Chris Lane is in the fast lane and there's a pit stop in Prince George on Wednesday night.
The muscle car images in the video were a bit prophetic, as the hit single Fix burned rubber and made him into a
No. 1 country artist.
He's new to the Nashville scene, pushing his first album out into the world in 2012 with Let's Ride (it cracked the Top 75 on the US Country Album charts).
He moved to Music City in 2013 to get immersed in the industry. A year later he released a test single, Broken Windshield View, and the experiment worked, with the song and video catching on well with fans. That set the table for the release of a whole debut album. That happened in 2015 under the title Girl Problems, and audiences called "shotgun!" for the hard-driving-single Fix. It reached the top of the charts in August and it isn't done yet.
The album's second single, For Her, has now been launched as well, and it's another popular item on county radio right now.

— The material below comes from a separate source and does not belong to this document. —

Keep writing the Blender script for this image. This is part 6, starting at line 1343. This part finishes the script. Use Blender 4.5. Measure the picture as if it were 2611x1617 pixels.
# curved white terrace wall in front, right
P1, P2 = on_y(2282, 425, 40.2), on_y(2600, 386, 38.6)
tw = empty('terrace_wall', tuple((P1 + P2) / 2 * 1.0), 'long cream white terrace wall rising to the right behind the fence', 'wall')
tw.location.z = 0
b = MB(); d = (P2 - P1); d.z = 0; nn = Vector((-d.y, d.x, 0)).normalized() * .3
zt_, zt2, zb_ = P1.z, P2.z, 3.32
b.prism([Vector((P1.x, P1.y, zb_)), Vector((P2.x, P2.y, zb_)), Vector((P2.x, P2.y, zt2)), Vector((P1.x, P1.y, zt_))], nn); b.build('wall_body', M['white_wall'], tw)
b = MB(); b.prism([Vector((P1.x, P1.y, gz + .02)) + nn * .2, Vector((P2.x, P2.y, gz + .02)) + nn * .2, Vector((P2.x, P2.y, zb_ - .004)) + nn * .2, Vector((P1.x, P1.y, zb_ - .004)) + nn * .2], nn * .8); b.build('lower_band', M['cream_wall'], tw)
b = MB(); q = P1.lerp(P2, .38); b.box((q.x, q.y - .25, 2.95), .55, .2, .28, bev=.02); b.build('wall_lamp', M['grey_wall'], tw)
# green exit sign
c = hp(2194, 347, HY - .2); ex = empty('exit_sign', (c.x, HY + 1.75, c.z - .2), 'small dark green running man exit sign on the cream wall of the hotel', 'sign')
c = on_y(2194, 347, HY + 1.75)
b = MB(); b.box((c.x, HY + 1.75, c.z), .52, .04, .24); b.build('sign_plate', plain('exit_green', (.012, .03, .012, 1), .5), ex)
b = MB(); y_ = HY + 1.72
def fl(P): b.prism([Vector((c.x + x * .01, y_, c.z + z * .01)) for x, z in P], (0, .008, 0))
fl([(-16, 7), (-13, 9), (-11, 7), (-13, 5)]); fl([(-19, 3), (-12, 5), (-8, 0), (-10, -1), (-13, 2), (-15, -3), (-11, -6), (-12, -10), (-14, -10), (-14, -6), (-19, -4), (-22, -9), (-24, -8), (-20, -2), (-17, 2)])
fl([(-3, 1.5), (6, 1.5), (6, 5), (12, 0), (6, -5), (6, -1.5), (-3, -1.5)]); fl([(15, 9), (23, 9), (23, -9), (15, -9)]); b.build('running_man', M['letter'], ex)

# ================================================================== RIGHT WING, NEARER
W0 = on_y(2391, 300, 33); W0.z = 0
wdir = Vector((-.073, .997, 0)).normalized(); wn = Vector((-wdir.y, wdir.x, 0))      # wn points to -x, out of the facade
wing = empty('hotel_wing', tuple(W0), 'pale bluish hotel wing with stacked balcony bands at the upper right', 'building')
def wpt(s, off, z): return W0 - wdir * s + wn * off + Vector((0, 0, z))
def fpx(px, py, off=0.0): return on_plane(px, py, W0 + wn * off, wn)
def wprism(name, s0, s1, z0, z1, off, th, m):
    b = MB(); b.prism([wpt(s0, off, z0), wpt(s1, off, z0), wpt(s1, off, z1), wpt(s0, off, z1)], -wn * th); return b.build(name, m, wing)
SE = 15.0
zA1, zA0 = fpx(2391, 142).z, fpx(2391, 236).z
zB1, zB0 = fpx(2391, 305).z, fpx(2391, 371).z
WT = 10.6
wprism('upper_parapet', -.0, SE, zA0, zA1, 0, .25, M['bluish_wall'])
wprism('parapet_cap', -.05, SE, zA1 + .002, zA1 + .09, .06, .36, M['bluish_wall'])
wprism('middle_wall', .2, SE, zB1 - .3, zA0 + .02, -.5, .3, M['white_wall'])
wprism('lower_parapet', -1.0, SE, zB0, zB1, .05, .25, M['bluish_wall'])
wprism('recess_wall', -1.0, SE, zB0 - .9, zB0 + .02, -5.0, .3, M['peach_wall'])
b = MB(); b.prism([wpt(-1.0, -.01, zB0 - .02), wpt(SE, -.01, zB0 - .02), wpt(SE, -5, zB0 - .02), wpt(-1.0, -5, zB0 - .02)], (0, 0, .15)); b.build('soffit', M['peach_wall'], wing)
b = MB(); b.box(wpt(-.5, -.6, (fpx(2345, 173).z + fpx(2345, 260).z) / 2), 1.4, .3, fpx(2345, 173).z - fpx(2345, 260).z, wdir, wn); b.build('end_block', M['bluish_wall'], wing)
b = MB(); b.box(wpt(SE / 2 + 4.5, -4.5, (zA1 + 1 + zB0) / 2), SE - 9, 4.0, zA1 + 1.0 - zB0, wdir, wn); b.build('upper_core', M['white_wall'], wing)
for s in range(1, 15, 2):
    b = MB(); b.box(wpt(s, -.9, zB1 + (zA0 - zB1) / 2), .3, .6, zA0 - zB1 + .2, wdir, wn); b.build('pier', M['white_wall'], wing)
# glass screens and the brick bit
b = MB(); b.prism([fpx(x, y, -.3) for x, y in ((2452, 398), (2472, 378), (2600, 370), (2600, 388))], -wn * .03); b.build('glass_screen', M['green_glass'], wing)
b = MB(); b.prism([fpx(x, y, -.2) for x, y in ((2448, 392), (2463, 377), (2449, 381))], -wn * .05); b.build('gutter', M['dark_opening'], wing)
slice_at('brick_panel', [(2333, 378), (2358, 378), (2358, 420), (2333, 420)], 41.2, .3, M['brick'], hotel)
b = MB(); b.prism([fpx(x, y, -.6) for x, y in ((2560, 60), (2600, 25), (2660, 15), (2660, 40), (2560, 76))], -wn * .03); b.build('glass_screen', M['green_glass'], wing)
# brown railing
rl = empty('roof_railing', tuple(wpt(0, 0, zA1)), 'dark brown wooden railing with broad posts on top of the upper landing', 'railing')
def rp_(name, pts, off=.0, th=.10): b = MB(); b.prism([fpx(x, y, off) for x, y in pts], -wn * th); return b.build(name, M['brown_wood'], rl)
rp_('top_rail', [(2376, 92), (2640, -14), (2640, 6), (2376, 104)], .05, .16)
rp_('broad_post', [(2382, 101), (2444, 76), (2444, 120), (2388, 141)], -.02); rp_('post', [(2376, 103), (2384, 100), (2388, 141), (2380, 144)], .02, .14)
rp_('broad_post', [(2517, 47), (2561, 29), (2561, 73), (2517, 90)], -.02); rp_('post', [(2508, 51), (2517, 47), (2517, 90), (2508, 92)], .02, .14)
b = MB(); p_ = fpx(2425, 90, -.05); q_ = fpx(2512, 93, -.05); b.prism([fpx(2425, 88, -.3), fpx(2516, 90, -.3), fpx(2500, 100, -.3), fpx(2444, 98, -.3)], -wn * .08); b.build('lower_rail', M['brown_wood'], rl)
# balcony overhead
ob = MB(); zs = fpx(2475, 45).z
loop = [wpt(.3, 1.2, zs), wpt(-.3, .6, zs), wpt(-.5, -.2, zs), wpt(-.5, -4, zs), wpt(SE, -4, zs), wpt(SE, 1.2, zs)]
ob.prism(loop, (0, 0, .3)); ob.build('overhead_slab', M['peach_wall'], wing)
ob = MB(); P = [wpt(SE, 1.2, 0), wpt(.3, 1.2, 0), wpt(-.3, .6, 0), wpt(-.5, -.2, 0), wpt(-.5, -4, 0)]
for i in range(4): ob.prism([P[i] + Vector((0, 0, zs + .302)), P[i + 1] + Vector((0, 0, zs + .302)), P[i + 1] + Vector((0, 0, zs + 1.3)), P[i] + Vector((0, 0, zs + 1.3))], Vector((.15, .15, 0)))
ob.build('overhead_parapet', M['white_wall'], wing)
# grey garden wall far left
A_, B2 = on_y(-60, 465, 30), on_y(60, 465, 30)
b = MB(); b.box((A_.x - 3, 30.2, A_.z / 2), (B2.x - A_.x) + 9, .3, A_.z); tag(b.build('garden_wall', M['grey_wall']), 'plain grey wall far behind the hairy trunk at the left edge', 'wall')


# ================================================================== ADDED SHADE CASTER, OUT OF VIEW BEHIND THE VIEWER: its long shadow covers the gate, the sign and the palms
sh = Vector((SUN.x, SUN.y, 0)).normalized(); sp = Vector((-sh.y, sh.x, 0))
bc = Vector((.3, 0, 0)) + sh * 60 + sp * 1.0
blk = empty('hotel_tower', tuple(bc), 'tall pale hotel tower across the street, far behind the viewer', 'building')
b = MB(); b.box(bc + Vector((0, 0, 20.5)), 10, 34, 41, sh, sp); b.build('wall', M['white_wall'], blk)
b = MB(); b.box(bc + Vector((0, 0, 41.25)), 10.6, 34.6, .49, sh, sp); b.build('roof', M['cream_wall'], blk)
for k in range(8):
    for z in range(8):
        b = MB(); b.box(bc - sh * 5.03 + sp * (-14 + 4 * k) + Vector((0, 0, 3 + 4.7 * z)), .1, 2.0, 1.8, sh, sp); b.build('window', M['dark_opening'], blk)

It put him in one of the best dilemmas possible, on Nov. 2. He got to be in the room for the 50th Annual Country Music Awards "instead of at home on the couch eating pizza," he laughed, but he also had part of his attention on the World Series Game 7 the same night. He was hoping for the Cubs to complete the big comeback and finally get water on their 108-year drought.
If that sounds like a guy with some extra feelings about baseball, well you're not off base. It was baseball that brought him into the country music fold, in a roundabout kind of way, and it got his identical twin brother Cory into music as well. They were both athletes, not artists, growing up in Kernersville, North Carolina.
"Neither one of us played music our entire life," Lane told The Citizen during a phone call from Nashville. "I always enjoyed singing along with the radio, but I was so involved in football and baseball that that's all I did growing up. But as I got into college, and I played college baseball assuming I was going to go on to play professionally, and I got into several ACL surgical reconstructions, I realized it wasn't going to happen for me.
"I started learning how to play the guitar just because I wanted to know how to do that, and then I started to figure out how to sing and play at the same time," he explained.
"I was a big Keith Urban fan, he was the sole reason I wanted to learn, but it kind of turned into all this, and I am super thankful. My dad bought a little drum set for Christmas the following year, so once I got decent enough at the guitar, I told my brother to figure out how to play those drums and we could start a cover band. We picked up a few more guys along the way, and a couple of years into that I decided to write my own music, and it led to where we are now."
Does he miss baseball, though, even though the music thing turned into gold?
"Certainly, but given the lifestyle, I've been able to take batting practice with some professional teams, which has been a real treat for me," Lane said.
"I had one of the coaches with the Diamondbacks walk up to me after B.P. and ask 'Did you play baseball? Because we've never had an artist come out and hit the ball like that.' So I told him yeah, I played baseball my whole life."
He had a supportive system of friends and family in the hometown. When the band would do their cover gigs, they would get a solid crowd to come out and share the night. That encouragement put a lot of wind in his sails, Lane said, and played a big role in building their confidence and taking step after step towards Nashville.
The fan base grew and some of the early ones were the guys in Florida Georgia Line. When FGL went on their last Canadian tour, they brought Lane along as a warmup act. He was their bench strength, if the baseball talk can go on a bit longer.
One of the places that tour stopped was Prince George. Now that FGL is coming back to town with Lane once again on the roster, he is becomes one of the few guest artists on any major country junket who can honestly say yes, he's already been to northern B.C.'s big city.
Granger Smith is also in the bullpen, this tour, and Lane's batting average has some big hits he didn't have last time.
"The approach is still very similar," Lane said.
"I'm still going to try to keep the energy as high as possible and kick the show off in the right way, then watch FGL and Granger get up there and do their thing. I try to pick the songs that I feel like people are vibing the most, off the record."
High energy doesn't mean just pounding tempos. There will be a lot of fan desire to hear the new single For Her and all the emotion packed into that tune. It's just a standard love song on the surface, but if you've seen the video you know it has taken on a life of its own.
The Prince George fans have an invitation to Florida Georgia Line, Chris Lane and Granger Smith on Wednesday night at CN Centre.